INPUT ROWS:

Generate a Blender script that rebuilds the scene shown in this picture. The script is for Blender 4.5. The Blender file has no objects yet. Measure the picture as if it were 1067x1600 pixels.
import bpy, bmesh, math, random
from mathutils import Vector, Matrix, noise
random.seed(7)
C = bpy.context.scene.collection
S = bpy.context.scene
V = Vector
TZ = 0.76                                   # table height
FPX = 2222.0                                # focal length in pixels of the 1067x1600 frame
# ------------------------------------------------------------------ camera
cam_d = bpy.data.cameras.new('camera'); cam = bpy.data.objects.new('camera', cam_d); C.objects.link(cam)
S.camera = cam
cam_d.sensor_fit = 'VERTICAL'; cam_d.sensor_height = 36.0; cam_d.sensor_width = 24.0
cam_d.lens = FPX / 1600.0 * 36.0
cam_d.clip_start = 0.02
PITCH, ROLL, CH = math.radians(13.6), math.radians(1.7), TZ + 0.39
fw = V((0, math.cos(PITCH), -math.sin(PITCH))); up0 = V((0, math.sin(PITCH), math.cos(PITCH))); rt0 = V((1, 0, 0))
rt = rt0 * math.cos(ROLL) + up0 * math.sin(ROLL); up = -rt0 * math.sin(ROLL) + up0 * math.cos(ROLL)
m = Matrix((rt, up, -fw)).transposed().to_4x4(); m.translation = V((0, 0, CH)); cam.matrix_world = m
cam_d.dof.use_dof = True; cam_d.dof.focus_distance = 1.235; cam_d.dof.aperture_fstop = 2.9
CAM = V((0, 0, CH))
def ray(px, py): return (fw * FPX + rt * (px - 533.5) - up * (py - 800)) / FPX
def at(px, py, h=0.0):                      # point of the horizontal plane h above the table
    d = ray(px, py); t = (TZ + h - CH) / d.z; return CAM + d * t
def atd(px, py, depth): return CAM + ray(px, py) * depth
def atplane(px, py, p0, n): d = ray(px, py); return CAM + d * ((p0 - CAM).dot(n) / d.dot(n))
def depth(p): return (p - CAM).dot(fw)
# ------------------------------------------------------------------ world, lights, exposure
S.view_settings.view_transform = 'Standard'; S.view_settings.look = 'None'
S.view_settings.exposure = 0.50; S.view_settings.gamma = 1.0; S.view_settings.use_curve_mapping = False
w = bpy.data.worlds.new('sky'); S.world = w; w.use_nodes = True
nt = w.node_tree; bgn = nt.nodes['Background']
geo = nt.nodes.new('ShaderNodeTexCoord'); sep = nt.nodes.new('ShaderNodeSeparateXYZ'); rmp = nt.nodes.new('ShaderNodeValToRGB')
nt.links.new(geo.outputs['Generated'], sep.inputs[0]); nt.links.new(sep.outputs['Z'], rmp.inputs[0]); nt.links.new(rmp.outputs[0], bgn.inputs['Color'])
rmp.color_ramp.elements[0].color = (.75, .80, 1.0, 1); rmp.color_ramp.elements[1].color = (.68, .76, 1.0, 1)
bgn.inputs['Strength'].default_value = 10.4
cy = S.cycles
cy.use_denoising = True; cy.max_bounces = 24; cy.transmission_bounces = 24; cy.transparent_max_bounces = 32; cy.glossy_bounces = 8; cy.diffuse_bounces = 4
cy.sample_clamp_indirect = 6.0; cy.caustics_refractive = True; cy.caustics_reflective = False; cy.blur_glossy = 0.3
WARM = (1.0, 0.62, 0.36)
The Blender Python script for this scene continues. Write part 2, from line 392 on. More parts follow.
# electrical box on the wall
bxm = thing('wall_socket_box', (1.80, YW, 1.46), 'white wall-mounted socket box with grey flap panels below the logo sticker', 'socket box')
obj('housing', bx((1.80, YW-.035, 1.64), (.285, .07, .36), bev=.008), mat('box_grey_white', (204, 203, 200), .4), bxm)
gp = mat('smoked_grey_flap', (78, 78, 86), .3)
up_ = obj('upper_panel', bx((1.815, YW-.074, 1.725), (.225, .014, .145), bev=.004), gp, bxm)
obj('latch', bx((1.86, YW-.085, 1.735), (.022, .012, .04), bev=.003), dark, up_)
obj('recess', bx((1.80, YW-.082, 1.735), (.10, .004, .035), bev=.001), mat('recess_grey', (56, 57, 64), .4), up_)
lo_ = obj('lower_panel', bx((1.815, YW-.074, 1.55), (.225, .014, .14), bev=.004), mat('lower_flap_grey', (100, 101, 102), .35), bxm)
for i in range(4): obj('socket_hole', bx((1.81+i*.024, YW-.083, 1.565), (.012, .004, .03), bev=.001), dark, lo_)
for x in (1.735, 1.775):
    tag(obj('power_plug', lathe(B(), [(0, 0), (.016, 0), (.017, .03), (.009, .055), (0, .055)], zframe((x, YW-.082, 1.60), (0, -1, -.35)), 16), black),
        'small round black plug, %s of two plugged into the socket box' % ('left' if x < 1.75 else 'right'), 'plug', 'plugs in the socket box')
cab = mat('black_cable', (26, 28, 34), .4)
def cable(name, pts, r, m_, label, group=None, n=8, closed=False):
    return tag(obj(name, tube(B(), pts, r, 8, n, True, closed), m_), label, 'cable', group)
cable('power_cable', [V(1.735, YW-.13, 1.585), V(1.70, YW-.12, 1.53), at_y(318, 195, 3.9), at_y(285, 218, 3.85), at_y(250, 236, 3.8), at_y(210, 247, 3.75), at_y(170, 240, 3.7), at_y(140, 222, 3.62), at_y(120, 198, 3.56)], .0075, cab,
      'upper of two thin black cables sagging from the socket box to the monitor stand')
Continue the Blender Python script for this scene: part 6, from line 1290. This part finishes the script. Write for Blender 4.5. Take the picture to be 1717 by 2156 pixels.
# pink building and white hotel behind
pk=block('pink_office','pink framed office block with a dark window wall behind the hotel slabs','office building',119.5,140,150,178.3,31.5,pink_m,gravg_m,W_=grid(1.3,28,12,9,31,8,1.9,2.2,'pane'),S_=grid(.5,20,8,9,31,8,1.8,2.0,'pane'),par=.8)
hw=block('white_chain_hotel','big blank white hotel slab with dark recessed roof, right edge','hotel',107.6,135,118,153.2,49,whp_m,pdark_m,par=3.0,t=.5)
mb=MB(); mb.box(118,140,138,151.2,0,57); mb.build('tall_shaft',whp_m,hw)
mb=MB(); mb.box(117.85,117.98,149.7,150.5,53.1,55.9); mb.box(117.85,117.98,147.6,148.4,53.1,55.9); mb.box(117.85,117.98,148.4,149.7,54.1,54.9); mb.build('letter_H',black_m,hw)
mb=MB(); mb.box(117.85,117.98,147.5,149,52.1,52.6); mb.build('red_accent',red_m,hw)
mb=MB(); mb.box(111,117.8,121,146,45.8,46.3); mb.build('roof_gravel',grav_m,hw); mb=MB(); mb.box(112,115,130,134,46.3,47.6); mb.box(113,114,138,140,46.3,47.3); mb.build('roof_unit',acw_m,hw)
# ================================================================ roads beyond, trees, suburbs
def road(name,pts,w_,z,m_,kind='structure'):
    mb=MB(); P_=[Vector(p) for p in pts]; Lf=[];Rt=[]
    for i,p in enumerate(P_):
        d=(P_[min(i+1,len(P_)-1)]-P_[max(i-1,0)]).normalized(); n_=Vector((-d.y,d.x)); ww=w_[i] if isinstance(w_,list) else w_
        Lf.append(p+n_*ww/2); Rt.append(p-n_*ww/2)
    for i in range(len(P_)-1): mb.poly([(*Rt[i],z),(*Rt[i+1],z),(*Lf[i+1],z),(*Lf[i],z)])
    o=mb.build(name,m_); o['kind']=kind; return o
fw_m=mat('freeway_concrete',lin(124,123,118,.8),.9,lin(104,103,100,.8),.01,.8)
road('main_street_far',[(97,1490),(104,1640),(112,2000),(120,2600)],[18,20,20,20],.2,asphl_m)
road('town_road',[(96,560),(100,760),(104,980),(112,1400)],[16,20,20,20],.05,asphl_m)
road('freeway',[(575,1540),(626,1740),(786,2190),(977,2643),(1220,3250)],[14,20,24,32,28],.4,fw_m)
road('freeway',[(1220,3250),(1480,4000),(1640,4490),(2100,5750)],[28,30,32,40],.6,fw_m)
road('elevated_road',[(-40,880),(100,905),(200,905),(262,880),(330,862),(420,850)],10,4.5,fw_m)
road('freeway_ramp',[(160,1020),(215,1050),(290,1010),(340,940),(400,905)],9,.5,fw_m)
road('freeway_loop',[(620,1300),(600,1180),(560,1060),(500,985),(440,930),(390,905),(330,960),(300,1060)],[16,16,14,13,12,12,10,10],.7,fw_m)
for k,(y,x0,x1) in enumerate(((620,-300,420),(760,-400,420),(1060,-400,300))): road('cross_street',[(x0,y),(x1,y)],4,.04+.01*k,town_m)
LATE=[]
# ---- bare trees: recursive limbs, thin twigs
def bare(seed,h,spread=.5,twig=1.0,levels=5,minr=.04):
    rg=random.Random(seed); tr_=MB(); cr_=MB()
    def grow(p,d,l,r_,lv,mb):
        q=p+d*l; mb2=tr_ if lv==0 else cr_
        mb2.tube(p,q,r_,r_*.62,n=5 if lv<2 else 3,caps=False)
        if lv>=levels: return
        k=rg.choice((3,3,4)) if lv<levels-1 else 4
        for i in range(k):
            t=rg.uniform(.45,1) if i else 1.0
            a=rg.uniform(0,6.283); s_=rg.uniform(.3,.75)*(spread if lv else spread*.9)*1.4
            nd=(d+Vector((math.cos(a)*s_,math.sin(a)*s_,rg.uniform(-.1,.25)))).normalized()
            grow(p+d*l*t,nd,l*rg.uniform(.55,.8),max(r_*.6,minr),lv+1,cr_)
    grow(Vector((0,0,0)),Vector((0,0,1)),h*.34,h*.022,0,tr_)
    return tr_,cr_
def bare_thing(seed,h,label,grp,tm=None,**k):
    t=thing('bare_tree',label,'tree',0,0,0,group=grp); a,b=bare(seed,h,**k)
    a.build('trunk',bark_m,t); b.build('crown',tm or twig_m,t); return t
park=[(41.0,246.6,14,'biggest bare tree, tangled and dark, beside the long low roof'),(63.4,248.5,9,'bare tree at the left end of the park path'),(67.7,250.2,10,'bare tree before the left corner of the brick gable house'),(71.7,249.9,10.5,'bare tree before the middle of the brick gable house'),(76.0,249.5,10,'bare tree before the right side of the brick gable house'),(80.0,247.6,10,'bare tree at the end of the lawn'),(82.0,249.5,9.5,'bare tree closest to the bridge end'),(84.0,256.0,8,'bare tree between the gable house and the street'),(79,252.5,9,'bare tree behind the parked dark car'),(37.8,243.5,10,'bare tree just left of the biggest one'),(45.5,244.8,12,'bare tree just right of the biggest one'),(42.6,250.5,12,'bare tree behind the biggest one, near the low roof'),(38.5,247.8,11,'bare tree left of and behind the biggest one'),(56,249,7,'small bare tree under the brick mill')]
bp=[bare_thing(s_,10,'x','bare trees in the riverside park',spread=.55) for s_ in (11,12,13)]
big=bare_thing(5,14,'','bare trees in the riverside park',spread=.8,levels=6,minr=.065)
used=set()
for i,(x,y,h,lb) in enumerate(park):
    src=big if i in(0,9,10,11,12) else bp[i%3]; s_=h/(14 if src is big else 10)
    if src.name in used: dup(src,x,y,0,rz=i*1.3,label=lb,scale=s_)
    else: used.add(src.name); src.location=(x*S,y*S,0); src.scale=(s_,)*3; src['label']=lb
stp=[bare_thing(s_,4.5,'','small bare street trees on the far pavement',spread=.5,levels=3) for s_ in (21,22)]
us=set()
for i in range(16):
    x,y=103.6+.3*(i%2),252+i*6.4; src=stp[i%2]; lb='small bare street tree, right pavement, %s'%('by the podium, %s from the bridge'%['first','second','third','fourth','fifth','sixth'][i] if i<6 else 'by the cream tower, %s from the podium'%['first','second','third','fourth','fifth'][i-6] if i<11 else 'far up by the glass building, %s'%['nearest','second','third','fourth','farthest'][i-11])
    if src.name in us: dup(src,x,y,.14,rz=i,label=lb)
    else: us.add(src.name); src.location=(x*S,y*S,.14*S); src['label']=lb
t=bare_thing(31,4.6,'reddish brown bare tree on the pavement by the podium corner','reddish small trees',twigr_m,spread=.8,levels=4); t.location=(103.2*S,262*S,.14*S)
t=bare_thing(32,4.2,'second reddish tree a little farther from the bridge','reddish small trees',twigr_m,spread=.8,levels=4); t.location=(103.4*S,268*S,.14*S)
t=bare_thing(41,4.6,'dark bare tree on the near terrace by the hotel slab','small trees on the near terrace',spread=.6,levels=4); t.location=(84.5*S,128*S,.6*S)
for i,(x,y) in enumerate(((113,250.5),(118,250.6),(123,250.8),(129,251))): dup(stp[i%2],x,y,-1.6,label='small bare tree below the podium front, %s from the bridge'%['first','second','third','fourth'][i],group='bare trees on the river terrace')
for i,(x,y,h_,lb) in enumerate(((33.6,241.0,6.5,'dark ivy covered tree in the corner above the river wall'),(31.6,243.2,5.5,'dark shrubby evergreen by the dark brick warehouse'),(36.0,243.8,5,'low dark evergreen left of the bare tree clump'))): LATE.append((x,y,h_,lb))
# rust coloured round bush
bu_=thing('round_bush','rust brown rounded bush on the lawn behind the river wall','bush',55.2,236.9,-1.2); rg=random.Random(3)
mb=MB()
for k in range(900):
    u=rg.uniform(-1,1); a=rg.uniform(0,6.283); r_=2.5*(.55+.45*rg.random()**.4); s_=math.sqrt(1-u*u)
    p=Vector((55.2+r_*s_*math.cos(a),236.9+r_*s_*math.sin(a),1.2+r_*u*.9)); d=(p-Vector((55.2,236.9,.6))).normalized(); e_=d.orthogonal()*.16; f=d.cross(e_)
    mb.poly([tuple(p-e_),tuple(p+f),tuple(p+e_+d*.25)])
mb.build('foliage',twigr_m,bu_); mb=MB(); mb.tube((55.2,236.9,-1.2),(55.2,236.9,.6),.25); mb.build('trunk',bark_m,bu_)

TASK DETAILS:
Give the number of lines where the string "this" occurs, without any further text.

EXPECTED ANSWER:
3